Revisiting The Math Of p-adics

What are the p-adics? They're actually a specialized class of numbers first uncovered by Kurt Densel in the late 1800s. A key aspect is their absolute value, which depends on the prime number on which any p-adic is based. The p then means the particular prime. Given primes of 2, 3, 5, 7 - for example, one can find 2-adic, 3-adic, 5-adic and 7-adic absolute values which are always computed by taking the reciprocal of the highest multiple of p which divides into any given natural number, N.

If N has no multiples of p, then the absolute value is simply 1. If we are looking at a p-adic absolute value of zero, the result is always zero. (E.g. [0] _p = 0)

Let's look at some examples before examining more elaborate applications. Consider the 3-adic versions of: 7, 5 and 1/3. What will the 3-adic absolute values be? Compute each in turn:

[7] ₃  = 1 (since there are NO multiples of 3 to form the number N = 7)

 [5] ₃  = 1 (for the same reason, thus: [7] ₃ = [5] ₃ )

 [1/3 ] ₃ =  [1] ₃ /  [3] ₃ = 1/ (1/3) = 3

Since the reciprocal of 3 is 1/3 which we then divide into the numerator 1.


How about obtaining the p-adic absolute values for each of these?

[4] ₂

[1/ 6 ] ₂

[1/ 8 ] ₃ 

[24 / 25 ] ₂

The first is pretty easy, since: [4] ₂  =   [2 x 2] ₂ = 1 /4

The next isn't  terribly difficult either:

[1/ 6 ] ₂  =  [1 ] ₂   /   [3 x 2  ] ₂ = 1/(1/2) = 2

and: [1/ 8 ] ₃   = [1 ] ₃   / [8 ] ₃  = 1/  1 = 1

Note in this case, since the denominator (8) has no 3-factors, it must be that  [8 ] ₃ = 1

Lastly:

[24 / 25 ] ₂  = [3 x 2 x 2 x 2] ₂   /  [25] ₂ = (1/8)/ 1 = 1/8

(Again, 25 has no multiples of 2 which can compose it, so [25 ] ₂ = 1)

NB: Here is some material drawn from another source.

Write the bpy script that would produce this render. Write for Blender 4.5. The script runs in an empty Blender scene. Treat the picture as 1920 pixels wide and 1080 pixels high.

Even more intriguing are the spatial relations and differences, divergences between normal space and p-adic space. Consider the triangle (scalene) shown in Fig. 1 and the linear dimensions (absolute values) of its respective sides. We find: A = 4 ([4 - 0]); B = 6 ([10 - 4]); and C = 10 ([0 - 10]). Now compute the sides using 2-adic absolute values (I will assume the reader can perform the end computations based on the previous examples):


for A: [0 - 4] ₂ = 1 / 4

for B: [4 - 10] ₂ = [1/4 - 1/2] = 1/4

for C: [0 - 10] ₂ = [10] ₂ = 1/2

Amazingly, in the p-adic context we find the counter-intuitive result that side A equals side B. In other words, in this context, the triangle is found to be isosceles! A general rubric is that for any such computations of the p-adic absolute values contingent on a given triangle's sides - there will always be found an isosceles triangle - irrespective of how the triangle appears in normal space.

Even more bizarre results await when we examine apparently infinite series in the p-adic context. Thus, a series that first appears to go on to an infinitely large extent may be found much more different when p-adics enter. Consider the series given by a sum:

S = 1 + 5 + (5) ²  + (5) ³  + (5) ⁴  + (5) ⁵  + (5)  ⁶  + .........

To treat S p-adically, multiply both sides by 5, then place the result under the original S and subtract:

->

S = 1 + 5 +  (5) ²  + (5) ³  + (5) ⁴  + (5) ⁵  + (5)  ⁶  + .+ .........

5 S = 5   +  (5) ²    + (5) ³   + (5) ⁴  + (5) ⁵ + (5)  ⁶  + .+ .........

______________________________________________

S - 5S = 1 (all other terms above and below cancel out!)

So: -4S = 1 and S = -1/4

In other words, the sum S is less than 1 in the p-adic form - totally counter-intuitive! We see that evidently the notion or concept of "closeness" emerges quite differently - certainly if we can turn an "infinite" (apparently) sum into one yielding a result less than one!

Problems for the Math whiz:

1- For the triangle in Fig. 2, use 7-adic absolute values applied to the sides of the triangle, thereby compute: A, B and C and show it is isosceles.

2- Find the value of the sum S for: S = 1 + 7 +  (7) ²    + (7) ³   + (7) ⁴  + (7) ⁵  + .......

3- Using (2) as written, "invent" a new irrational number based on the p-adic form.